• _Description of the task_
Scan the records below for the word "finishes" and give only the number of lines that hold it.

— Start Data to process —

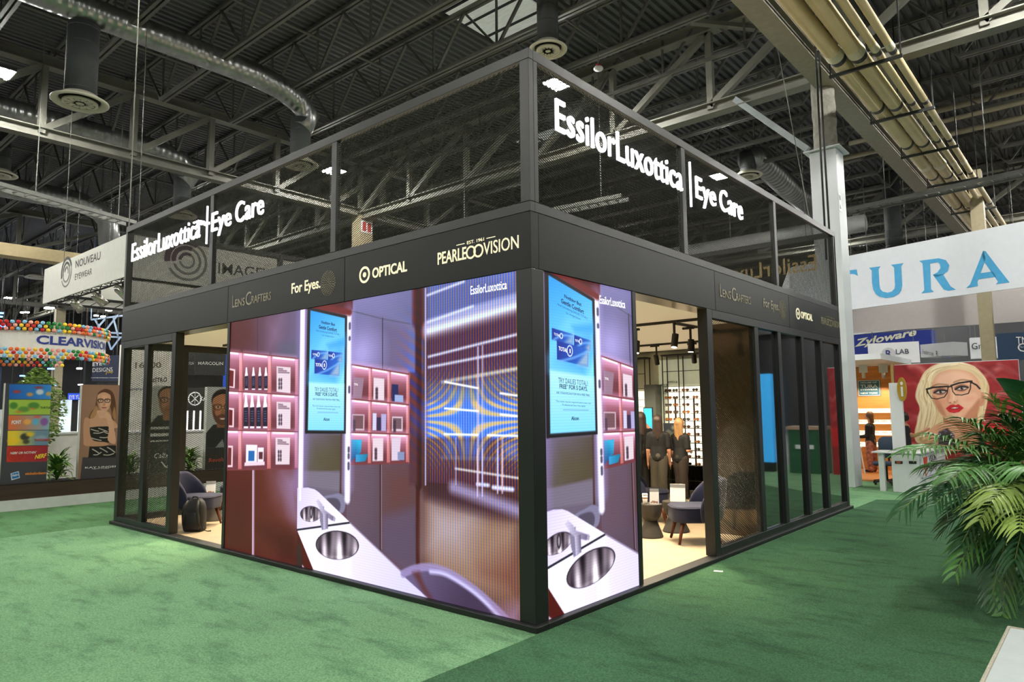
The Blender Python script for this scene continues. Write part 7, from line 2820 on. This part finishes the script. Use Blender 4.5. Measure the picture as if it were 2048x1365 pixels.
c0, c1 = ony(1787, 905, 11.3), ony(1803, 766, 11.3)
MB().box(c0[0], c1[0], 11.26, 11.34, .781, c1[2]).build('panel_body', WHITE, pi_)
u = ony(1803, 779, 11.2)
GOLD = mat('gold_disc', (186, 148, 50), .4, .3)
g = MB()
g.slab([(u[0] + .085 * math.cos(a), u[2] + .235 * math.sin(a)) for a in [2 * math.pi * i / 32 for i in range(32)]], (0, 11.259, 0), X3, Z3, 0, .03)
g.build('gold_oval', GOLD, pi_)
g = MB()
g.slab([(u[0] - .018, u[2] - .14), (u[0] + .018, u[2] - .14), (u[0] + .018, u[2] + .05), (u[0] - .018, u[2] + .05)], (0, 11.2285, 0), X3, Z3, 0, .004)
g.slab([(u[0] + .024 * math.cos(a), u[2] + .115 + .035 * math.sin(a)) for a in [2 * math.pi * i / 16 for i in range(16)]], (0, 11.2285, 0), X3, Z3, 0, .004)
g.build('letter_i', WHITE, pi_)
# person seated behind the desk
pr_ = thing('person', 'dark curly-haired person in black leaning on the white desk before the poster', 'person', (-.2, 13.3, .0))
hq = ony(1809, 838, 13.3)
aq = [ony(*p, 13.3) for p in ((1812, 868), (1830, 872), (1850, 862))]
b = MB()
b.ball(hq, .088, 16, 12, (.85, .95, 1.1))
b.ball(hq + vec((.06, -.02, -.02)), .02)
cap(b, hq + vec((-.01, 0, -.06)), hq + vec((-.02, 0, -.2)), .045, .05)
cap(b, hq + vec((-.02, 0, -.2)), (hq[0] - .04, 13.32, .55), .12, .13)
cap(b, (hq[0] - .04, 13.32, .55), (hq[0] - .04, 13.32, .42), .15, .15)
for s in (-1, 1):
    cap(b, (hq[0] - .04, 13.32 + .09 * s, .44), (hq[0] + .05, 13.0 + .09 * s, .44), .085, .07)
    cap(b, (hq[0] + .05, 13.0 + .09 * s, .42), (hq[0] + .05, 13.0 + .09 * s, .08), .06, .04)
    cap(b, (hq[0] + .05, 13.0 + .09 * s, .06), (hq[0] + .05, 12.87 + .09 * s, .05), .04, .035)
cap(b, aq[0], aq[1], .05, .042)
cap(b, aq[1], aq[2], .042, .026)
dh = unit(aq[2] - aq[1])
cap(b, aq[2], aq[2] + dh * .05, .028, .026)
for k_ in range(4):
    q = aq[2] + dh * .05 + vec((0, 0, (k_ - 1.5) * .015))
    cap(b, q, q + dh * (.05, .06, .055, .045)[k_], .0085, .0075, 8)
cap(b, aq[2] + vec((0, 0, .02)), aq[2] + dh * .04 + vec((0, 0, .055)), .009, .008, 8)
fuse(b, 'body', SKIND, pr_, .0085, 3)
b = MB()
b.ball(hq + vec((-.02, .0, .025)), .115, 16, 12, (1, 1, .95))
rg = random.Random(8)
for i in range(40):
    a, e_ = rg.uniform(0, 6.28), rg.uniform(-.5, 1.5)
    if math.cos(a) * math.cos(e_) > .55:
        continue
    b.ball(hq + vec((-.02, 0, .02)) + vec((math.cos(a) * math.cos(e_), math.sin(a) * math.cos(e_), math.sin(e_))) * .11, .035, 8, 6)
fuse(b, 'hair', HAIRK, pr_, .009, 1)
b = MB()
cap(b, hq + vec((-.03, 0, -.22)), (hq[0] - .04, 13.32, .5), .135, .15)
cap(b, hq + vec((-.05, 0, -.2)), aq[0] + (aq[1] - aq[0]) * .2, .085, .062)
fuse(b, 'top', CLOTHK, pr_, .01, 3)
b = MB()
for s in (-1, 1):
    b.ball(hq + vec((.076, -.03 * s - .02, .01)), .01)
b.build('eyes', EYEK, pr_, smooth=True)
# office chair behind the desk
oc = thing('office_chair', 'blue-grey swivel chair on castors left of the white desk', 'office chair', (-.40, 12.45, .0))
o_ = vec((-.40, 12.45, 0))
BG = mat('blue_grey_fabric', (52, 66, 84), .8)
loft(b := MB(), [[(o_[0] + x * kk, o_[1] + y * kk, z) for x, y in rounded_rect(.46, .46, .12)] for z, kk in ((.41, .9), (.43, 1), (.47, 1), (.485, .9))])
b.build('seat', BG, oc, smooth=True)
loft(b := MB(), [[(o_[0] + x * kk, o_[1] + .27 + dy, .78 + z * kk) for x, z in rounded_rect(.38, .46, .12)] for dy, kk in ((-.03, .92), (-.015, 1), (.02, 1), (.035, .9))])
b.build('backrest', BG, oc, smooth=True)
MB().tube([o_ + vec((0, 0, .10)), o_ + vec((0, 0, .41))], .03, 12).build('column', BLACKD, oc)
MB().tube([o_ + vec((0, .1, .42)), o_ + vec((0, .29, .46)), o_ + vec((0, .305, .65))], .02, 8).build('back_bar', BLACKD, oc)
for k_ in range(5):
    a = 2 * math.pi * k_ / 5 + .3
    e_ = o_ + vec((.28 * math.cos(a), .28 * math.sin(a), .07))
    MB().bar(o_ + vec((0, 0, .11)), e_, .045, .03).tube([e_ + vec((-.02, 0, -.035)), e_ + vec((.02, 0, -.035))], .03, 10).build('leg', BLACKD, oc)

# loose white paper on the dark carpet
c_ = onz(1438, 1144, .005)
pp = MB().obox(c_ - vec((.045, .03, 0)), (.085, .03, 0), (-.02, .055, 0), (0, 0, .0012))
tag(pp.build('paper_scrap', WHITE), 'small white paper scrap lying on the dark carpet by the right doorway', 'paper')
# ottoman
ot = thing('ottoman', 'white upholstered ottoman with piped edge at the lower right corner', 'ottoman', (3.45, -.2, .005))
OTT = mat('white_leatherette', (176, 186, 184), .5, var=.04, scale=6, bump=.12, bscale=12)
MB().box(2.90, 3.95, -.95, .585, .06, .45).build('cushion', OTT, ot, bevel=.02, bseg=4)
rr_ = [(2.91, -.94), (3.94, -.94), (3.94, .575), (2.91, .575), (2.91, -.94)]
MB().tube([(x, y, .447) for x, y in rr_], .011, 8, caps=False).build('piping', mat('cream_piping', (176, 172, 152), .7, var=.2, scale=90), ot)
for x in (3.0, 3.85):
    for y in (-.85, .48):
        MB().box(x - .025, x + .025, y - .025, y + .025, .005, .059).build('foot', BLACKD, ot)

# booths along the right of the aisle, seen mirrored in the dark panes
gk = thing('kiosk', 'dark green counter out on the right of the aisle, mirrored low in the dark panes', 'kiosk', (2.55, 14.3, 0))
MB().box(2.10, 2.98, 14.0, 14.7, .005, 1.10).build('kiosk_body', mat('bottle_green_panel', (22, 84, 52), .5), gk)
MB().box(2.06, 3.02, 13.96, 14.74, 1.101, 1.18).build('kiosk_top', mat('pale_kiosk_top', (170, 140, 120), .5), gk)
MB().box(2.3, 2.7, 13.98, 13.999, .62, .72).build('kiosk_band', WHITE, gk)
bs = thing('screen_totem', 'tall bright blue screen totem right of the aisle, mirrored in the first dark pane', 'screen', (3.45, 14.1, 0))
MB().box(3.22, 3.75, 14.02, 14.3, .005, .25).build('totem_base', BLACKD, bs)
MB().box(3.22, 3.75, 14.0, 14.3, .251, 2.55).build('totem_screen', mat('totem_blue', (60, 170, 235), .4, emit=.9, ecol=(50, 160, 235)), bs)
# ================================================================== PALM AND BROAD-LEAVED PLANT AT THE RIGHT EDGE
PALMM = [mat('palm_leaf', (70, 122, 50), .42, var=.3, scale=4), mat('palm_leaf_dark', (40, 84, 44), .42, var=.3, scale=4), mat('palm_leaf_yellow', (128, 156, 66), .42, var=.25, scale=4)]
RACH = mat('palm_rachis', (120, 138, 68), .5)


def frond(parent, base, tip, sag, n, L, m, rg, droop=.5, side=(0, 0, 1)):
    """feather leaf: arched midrib with two rows of folded blades"""
    base, tip = vec(base), vec(tip)
    ctrl = (base + tip) / 2 + vec((0, 0, sag))
    P = lambda t: (1 - t) ** 2 * base + 2 * t * (1 - t) * ctrl + t * t * tip
    mb = MB()
    rib = MB()
    pts = [P(i / 14) for i in range(15)]
    rib.tube(pts, [.010 * (1 - i / 15) + .002 for i in range(15)], 6)
    for i in range(n):
        t = .25 + .75 * i / (n - 1)
        c = P(t)
        d = unit(P(min(1, t + .02)) - P(t - .02))
        s0 = np.cross(d, (0, 0, 1.0))
        s0 = unit(s0 if np.linalg.norm(s0) > .05 else np.cross(d, (1, 0, 0)))
        u0 = unit(np.cross(s0, d))
        ln = L * (math.sin(math.pi * (.16 + .78 * t)) ** .7) * rg.uniform(.88, 1.08)
        for sg in (-1, 1):
            o = unit(s0 * sg * rg.uniform(.8, 1.05) + d * (.75 + .75 * t) + u0 * rg.uniform(.1, .6))
            w = .0115 * rg.uniform(.85, 1.2)
            nrm = unit(np.cross(o, d))
            wv = unit(np.cross(nrm, o))
            vs = []
            for k_, (q, ww) in enumerate(((0, .35), (.25, 1), (.55, .9), (.82, .5), (1, .05))):
                pc = c + o * ln * q + vec((0, 0, -droop * ln * q * q))
                f = vec((0, 0, .35 * w * ww))
                pc[2] = max(pc[2], .02)
                vs += [pc - wv * w * ww + f, pc, pc + wv * w * ww + f]
            fs = []
            for k_ in range(4):
                b_ = 3 * k_
                fs += [(b_, b_ + 1, b_ + 4, b_ + 3), (b_ + 1, b_ + 2, b_ + 5, b_ + 4)]
            mb.add(vs, fs)
    fr = mb.build('frond', m, parent, smooth=True)
    rib.build('midrib', RACH, fr, smooth=True)
    return fr


rg = random.Random(17)
pc = dep(2110, 1190, 6.4)
pc[2] = 0.005
pm = thing('areca_palm', 'large feathery palm reaching in from the right edge above the white ottoman', 'potted palm', pc)
MB().lathe(pc, [(.20, 0), (.25, .02), (.30, .42), (.28, .42), (.26, .36)], 24).build('pot', mat('dark_pot', (40, 40, 42), .5), pm)
st = MB()
for i in range(9):
    a = rg.uniform(0, 6.28)
    st.tube([pc + vec((.08 * math.cos(a), .08 * math.sin(a), .34)), pc + vec((.12 * math.cos(a), .12 * math.sin(a), .8)), pc + vec((.2 * math.cos(a), .2 * math.sin(a), 1.1))], [.022, .016, .012], 7)
st.build('stem', mat('palm_stem', (110, 120, 62), .6), pm)
# fronds: tip pixel, tip distance, arch, blade length, tone
FR = [((1808, 905), 5.9, .38, .30, 0), ((1802, 1022), 5.7, .62, .28, 1), ((1858, 868), 6.2, .30, .32, 0), ((1925, 838), 6.3, .22, .34, 0), ((1985, 800), 6.5, .18, .34, 2), ((2040, 790), 6.0, .12, .34, 0),
      ((1870, 1010), 5.6, .55, .30, 1), ((1900, 960), 5.5, .40, .32, 0), ((1925, 1085), 5.6, .62, .28, 1), ((1912, 1145), 5.5, .75, .26, 0), ((1960, 1040), 5.3, .42, .30, 2), ((1985, 1000), 5.2, .32, .32, 2),
      ((1985, 1190), 5.5, .72, .26, 1), ((2005, 1225), 5.5, .80, .25, 0), ((2030, 1120), 5.2, .5, .30, 1), ((2040, 1060), 5.0, .36, .32, 2), ((2060, 940), 5.2, .2, .34, 0), ((2075, 860), 5.6, .15, .34, 0),
      ((1955, 905), 6.9, .26, .32, 1), ((1905, 925), 6.9, .34, .30, 1), ((2020, 880), 6.8, .2, .34, 0), ((2050, 1180), 5.6, .6, .28, 1), ((2110, 760), 6.2, .1, .36, 0), ((2150, 900), 6, .3, .32, 0), ((2010, 950), 6.0, .25, .34, 1), ((1975, 1110), 6.1, .5, .3, 1), ((1890, 1060), 6.5, .62, .28, 1),
      ((1945, 980), 5.7, .36, .30, 0), ((1935, 1120), 6.0, .6, .28, 1), ((2000, 1150), 5.9, .6, .28, 1), ((1965, 870), 6.4, .24, .32, 0), ((2025, 1020), 5.4, .36, .30, 0), ((1850, 935), 6.4, .42, .30, 0), ((2060, 1190), 5.8, .7, .26, 0), ((2000, 835), 6.3, .16, .34, 1)]
for (px, py), d, sag, L, tone in FR:
    a = rg.uniform(0, 6.28)
    base = pc + vec((.16 * math.cos(a), .16 * math.sin(a), rg.uniform(.5, .95)))
    frond(pm, base, dep(px, py, d), sag, 25, L * 1.55, PALMM[tone], rg, droop=rg.uniform(.3, .6))


def broad_leaf(t, base, tip, sag, width, m):
    base, tip = vec(base), vec(tip)
    ctrl = (base + tip) / 2 + vec((0, 0, sag))
    P = lambda q: (1 - q) ** 2 * base + 2 * q * (1 - q) * ctrl + q * q * tip
    vs, fs = [], []
    n = 14
    for i in range(n + 1):
        q = i / n
        c = P(q)
        d = unit(P(min(1, q + .02)) - P(max(0, q - .02)))
        s = unit(np.cross(d, unit(vec((2.2, -3.2, 2.6)) - c)))
        w = 0.008 if q < .35 else width * math.sin(math.pi * ((q - .35) / .65) ** .75) + .004
        up = unit(np.cross(s, d))
        for k_ in (-1, -.5, 0, .5, 1):
            vs.append(c + s * w * k_ + up * w * .32 * abs(k_) + vec((0, 0, .004 * math.sin(40 * q + 3 * k_))))
    for i in range(n):
        for k_ in range(4):
            b_ = 5 * i + k_
            fs.append((b_, b_ + 1, b_ + 6, b_ + 5))
    return MB().add(vs, fs).build('broad_leaf', m, t, smooth=True)


b0 = dep(2120, 1120, 8.1)
b0[2] = 0.005
bl_ = thing('broad_leaved_plant', 'plant with big dark paddle leaves rising behind the feathery palm', 'potted plant', b0)
MB().lathe(b0, [(.18, 0), (.22, .02), (.26, .38), (.24, .38), (.22, .33)], 24).build('pot', mat('dark_pot', (40, 40, 42), .5), bl_)
BLM = mat('paddle_leaf', (38, 92, 50), .3, var=.25, scale=3)
for (px, py), d, sag, w in (((1890, 955), 7.6, .6, .12), ((1950, 1000), 7.7, .4, .10), ((2090, 740), 8.1, .1, .12), ((1920, 1050), 7.7, .55, .09), ((2010, 1060), 7.6, .4, .10), ((2060, 800), 7.8, .3, .11)):
    broad_leaf(bl_, b0 + vec((0, 0, .34)), dep(px, py, d), sag, w, BLM)
q0, q1, q2 = b0 + vec((.03, 0, .34)), dep(2140, 1000, 8.0), dep(2120, 850, 7.9)
MB().tube([q0, q1, q2], [.016, .013, .009], 8).build('leaf_stalk', RACH, bl_, smooth=True)
broad_leaf(bl_, q2, dep(1992, 757, 7.7), .10, .12, BLM)
# ------------------------------------------------------------------ the lettering workshop is no longer needed
bpy.data.scenes.remove(_TS)
for _o in list(bpy.data.objects):
    if _o.users == 0:
        bpy.data.objects.remove(_o)
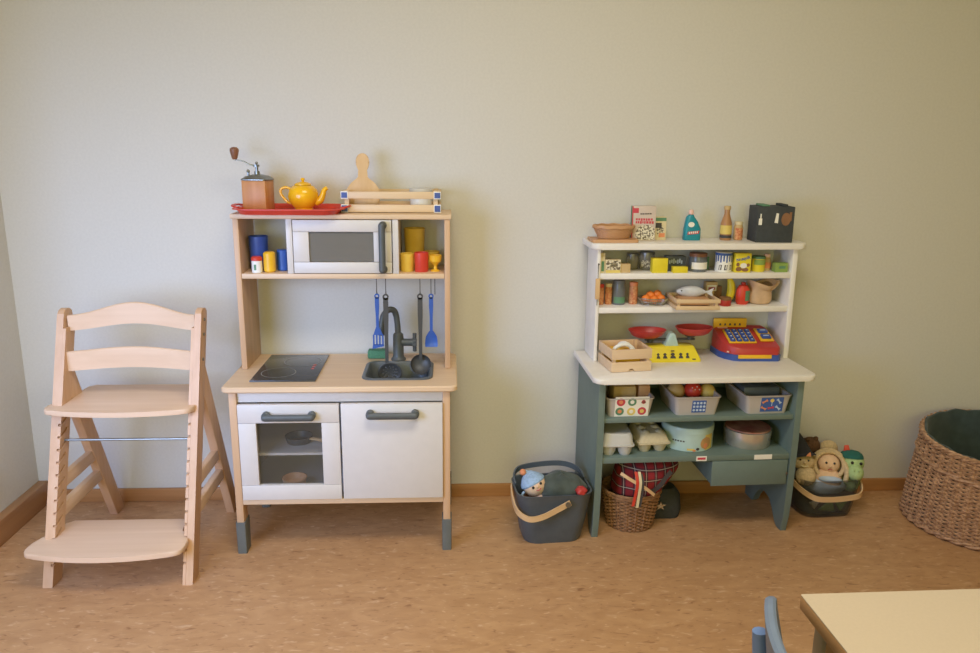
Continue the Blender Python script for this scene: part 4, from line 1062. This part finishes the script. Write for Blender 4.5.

— End Data to process —

• _Written response_
2